Dak
mentat
The part you quoted -
That's exactly what people are saying, because that's the truth of the matter - "I'm glad you served so I don't have to." That is honestly exactly what the thanks amount to. I don't see why that's a slap in the face.
I think it rings hollow because it's not something that's actually much in the mind of the speaker, until they see a veteran or whatever. It's for the speaker, not the hearer.
Let me just add a disclaimer here that I don't thank our troops when I see them out and about; but I don't thank them because I don't presume to know what they've done in the line of duty, and maybe they don't want to be thanked for it. So I acknowledge that there's an experiential gap that I can't bridge; but my choice not to thank them also amounts to a refusal to valorize and glorify what soldiers do.
These are good points, so thank you. I think the whole "bravery" aspect derives more from heroic ideology than from any actual experience in the military.
Well mythology and the "heroic ideology" are things that cultures push because to do the opposite would be to push being cowardly. This is a recipe for being wiped out or at a minimum subjugated by foreigners. We don't do well with balance as a species so a sort of healthy orientation towards a standing military being a "job, sometimes demanding, sometimes difficult and/or dangerous" doesn't get much traction. Being in the modern US military is generally much safer than being in the civilian world. Exclusive gated community, piles of safety protocols, everything is dumbed down as much as possible, etc. There are a select few jobs where this isn't the case (at least the safety protocols anyway), and now with women going into them they probably will also become this way.
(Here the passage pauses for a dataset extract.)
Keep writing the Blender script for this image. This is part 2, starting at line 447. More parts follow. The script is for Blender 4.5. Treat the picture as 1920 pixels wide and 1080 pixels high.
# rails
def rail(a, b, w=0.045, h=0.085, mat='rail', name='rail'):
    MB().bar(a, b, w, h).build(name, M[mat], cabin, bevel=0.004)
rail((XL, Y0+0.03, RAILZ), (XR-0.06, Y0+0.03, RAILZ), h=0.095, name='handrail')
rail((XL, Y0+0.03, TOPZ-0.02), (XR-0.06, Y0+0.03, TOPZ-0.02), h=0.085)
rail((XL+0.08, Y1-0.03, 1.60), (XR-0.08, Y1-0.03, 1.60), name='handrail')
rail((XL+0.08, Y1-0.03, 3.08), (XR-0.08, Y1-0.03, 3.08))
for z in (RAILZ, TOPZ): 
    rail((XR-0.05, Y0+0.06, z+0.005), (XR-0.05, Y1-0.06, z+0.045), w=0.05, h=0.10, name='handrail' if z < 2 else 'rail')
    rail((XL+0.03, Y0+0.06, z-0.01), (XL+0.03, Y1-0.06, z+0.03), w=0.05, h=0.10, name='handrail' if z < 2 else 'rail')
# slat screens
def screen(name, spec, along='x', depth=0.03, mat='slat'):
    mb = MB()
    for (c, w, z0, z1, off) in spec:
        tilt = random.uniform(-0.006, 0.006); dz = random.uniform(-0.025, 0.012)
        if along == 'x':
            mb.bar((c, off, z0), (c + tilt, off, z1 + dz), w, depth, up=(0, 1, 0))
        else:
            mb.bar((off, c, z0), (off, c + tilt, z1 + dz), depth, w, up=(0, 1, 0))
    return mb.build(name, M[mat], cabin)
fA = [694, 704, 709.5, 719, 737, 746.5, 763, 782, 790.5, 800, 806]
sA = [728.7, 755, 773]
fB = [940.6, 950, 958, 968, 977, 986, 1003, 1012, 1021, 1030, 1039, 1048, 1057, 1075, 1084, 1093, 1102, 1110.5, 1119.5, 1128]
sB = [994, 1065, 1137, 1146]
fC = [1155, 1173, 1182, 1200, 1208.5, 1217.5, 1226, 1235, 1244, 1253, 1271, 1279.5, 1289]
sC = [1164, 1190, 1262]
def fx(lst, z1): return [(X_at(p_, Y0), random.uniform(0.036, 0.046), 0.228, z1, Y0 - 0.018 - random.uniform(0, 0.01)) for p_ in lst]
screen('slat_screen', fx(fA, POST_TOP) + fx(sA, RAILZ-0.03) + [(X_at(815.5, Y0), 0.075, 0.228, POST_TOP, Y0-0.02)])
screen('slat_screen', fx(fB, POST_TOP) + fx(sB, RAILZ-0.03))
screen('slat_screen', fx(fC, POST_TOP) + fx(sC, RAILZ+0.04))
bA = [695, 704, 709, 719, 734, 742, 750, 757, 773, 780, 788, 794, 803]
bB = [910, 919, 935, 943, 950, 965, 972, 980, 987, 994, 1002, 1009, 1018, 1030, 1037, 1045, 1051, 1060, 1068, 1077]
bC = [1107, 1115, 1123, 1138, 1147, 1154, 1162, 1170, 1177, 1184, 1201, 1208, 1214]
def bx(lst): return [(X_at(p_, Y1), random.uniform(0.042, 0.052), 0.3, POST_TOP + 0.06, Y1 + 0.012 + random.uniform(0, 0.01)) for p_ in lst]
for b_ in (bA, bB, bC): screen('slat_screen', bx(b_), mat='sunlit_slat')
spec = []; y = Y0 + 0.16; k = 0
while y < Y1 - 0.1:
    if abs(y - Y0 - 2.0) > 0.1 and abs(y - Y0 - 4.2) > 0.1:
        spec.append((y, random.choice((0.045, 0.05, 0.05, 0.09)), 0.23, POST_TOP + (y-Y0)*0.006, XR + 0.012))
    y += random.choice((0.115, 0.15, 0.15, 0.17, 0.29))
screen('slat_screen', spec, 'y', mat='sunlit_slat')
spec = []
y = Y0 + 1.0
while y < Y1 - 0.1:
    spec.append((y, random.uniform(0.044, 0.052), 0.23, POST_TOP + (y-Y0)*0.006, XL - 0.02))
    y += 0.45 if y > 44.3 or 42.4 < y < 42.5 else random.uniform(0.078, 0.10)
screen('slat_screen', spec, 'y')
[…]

Speaking of women (and LGBT) in the military, pretty amusing to me that the same day the Pentagon opens the door on trans service (to include paying for surgeries - there's that subsidization) and the day that USMC removes "man" from some job titles, they also roll out a revamped fitness test program that corrects, at least to some degree, some of the grosser imbalances between male and female fitness requirements, and overall significantly upped the demand on upper body strength for both males and females. Pretty smooth move.